++++ Dataset section ++++

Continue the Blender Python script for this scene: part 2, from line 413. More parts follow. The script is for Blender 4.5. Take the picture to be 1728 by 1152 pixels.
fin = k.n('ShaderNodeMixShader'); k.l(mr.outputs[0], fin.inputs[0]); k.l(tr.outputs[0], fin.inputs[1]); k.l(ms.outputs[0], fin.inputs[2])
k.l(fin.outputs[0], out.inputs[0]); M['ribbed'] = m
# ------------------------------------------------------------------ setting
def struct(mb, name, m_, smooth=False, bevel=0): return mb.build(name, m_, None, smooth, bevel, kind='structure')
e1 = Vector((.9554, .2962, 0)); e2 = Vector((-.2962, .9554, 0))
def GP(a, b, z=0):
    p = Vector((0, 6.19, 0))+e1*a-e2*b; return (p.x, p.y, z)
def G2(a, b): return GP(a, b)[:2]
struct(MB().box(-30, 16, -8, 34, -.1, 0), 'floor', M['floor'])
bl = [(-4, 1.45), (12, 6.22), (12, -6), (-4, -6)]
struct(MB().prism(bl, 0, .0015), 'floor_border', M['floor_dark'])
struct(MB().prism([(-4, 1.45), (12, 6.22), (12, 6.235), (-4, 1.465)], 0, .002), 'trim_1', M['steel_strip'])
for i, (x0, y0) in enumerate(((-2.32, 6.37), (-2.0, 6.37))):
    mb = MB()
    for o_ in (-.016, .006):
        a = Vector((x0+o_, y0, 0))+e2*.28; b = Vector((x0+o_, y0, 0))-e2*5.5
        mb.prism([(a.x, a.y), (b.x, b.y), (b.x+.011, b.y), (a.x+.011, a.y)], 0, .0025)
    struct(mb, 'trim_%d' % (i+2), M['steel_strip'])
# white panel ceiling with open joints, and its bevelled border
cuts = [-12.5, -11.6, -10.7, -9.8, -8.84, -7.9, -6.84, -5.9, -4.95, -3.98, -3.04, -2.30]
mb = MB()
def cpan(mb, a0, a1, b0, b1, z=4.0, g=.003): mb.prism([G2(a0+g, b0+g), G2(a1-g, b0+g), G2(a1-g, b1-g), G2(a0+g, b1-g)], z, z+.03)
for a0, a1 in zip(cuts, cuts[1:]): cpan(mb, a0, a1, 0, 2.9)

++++

◆ Task objective ◆
Recite the full listing above exactly.

◆ Expected answer ◆
Continue the Blender Python script for this scene: part 2, from line 413. More parts follow. The script is for Blender 4.5. Take the picture to be 1728 by 1152 pixels.
fin = k.n('ShaderNodeMixShader'); k.l(mr.outputs[0], fin.inputs[0]); k.l(tr.outputs[0], fin.inputs[1]); k.l(ms.outputs[0], fin.inputs[2])
k.l(fin.outputs[0], out.inputs[0]); M['ribbed'] = m
# ------------------------------------------------------------------ setting
def struct(mb, name, m_, smooth=False, bevel=0): return mb.build(name, m_, None, smooth, bevel, kind='structure')
e1 = Vector((.9554, .2962, 0)); e2 = Vector((-.2962, .9554, 0))
def GP(a, b, z=0):
    p = Vector((0, 6.19, 0))+e1*a-e2*b; return (p.x, p.y, z)
def G2(a, b): return GP(a, b)[:2]
struct(MB().box(-30, 16, -8, 34, -.1, 0), 'floor', M['floor'])
bl = [(-4, 1.45), (12, 6.22), (12, -6), (-4, -6)]
struct(MB().prism(bl, 0, .0015), 'floor_border', M['floor_dark'])
struct(MB().prism([(-4, 1.45), (12, 6.22), (12, 6.235), (-4, 1.465)], 0, .002), 'trim_1', M['steel_strip'])
for i, (x0, y0) in enumerate(((-2.32, 6.37), (-2.0, 6.37))):
    mb = MB()
    for o_ in (-.016, .006):
        a = Vector((x0+o_, y0, 0))+e2*.28; b = Vector((x0+o_, y0, 0))-e2*5.5
        mb.prism([(a.x, a.y), (b.x, b.y), (b.x+.011, b.y), (a.x+.011, a.y)], 0, .0025)
    struct(mb, 'trim_%d' % (i+2), M['steel_strip'])
# white panel ceiling with open joints, and its bevelled border
cuts = [-12.5, -11.6, -10.7, -9.8, -8.84, -7.9, -6.84, -5.9, -4.95, -3.98, -3.04, -2.30]
mb = MB()
def cpan(mb, a0, a1, b0, b1, z=4.0, g=.003): mb.prism([G2(a0+g, b0+g), G2(a1-g, b0+g), G2(a1-g, b1-g), G2(a0+g, b1-g)], z, z+.03)
for a0, a1 in zip(cuts, cuts[1:]): cpan(mb, a0, a1, 0, 2.9)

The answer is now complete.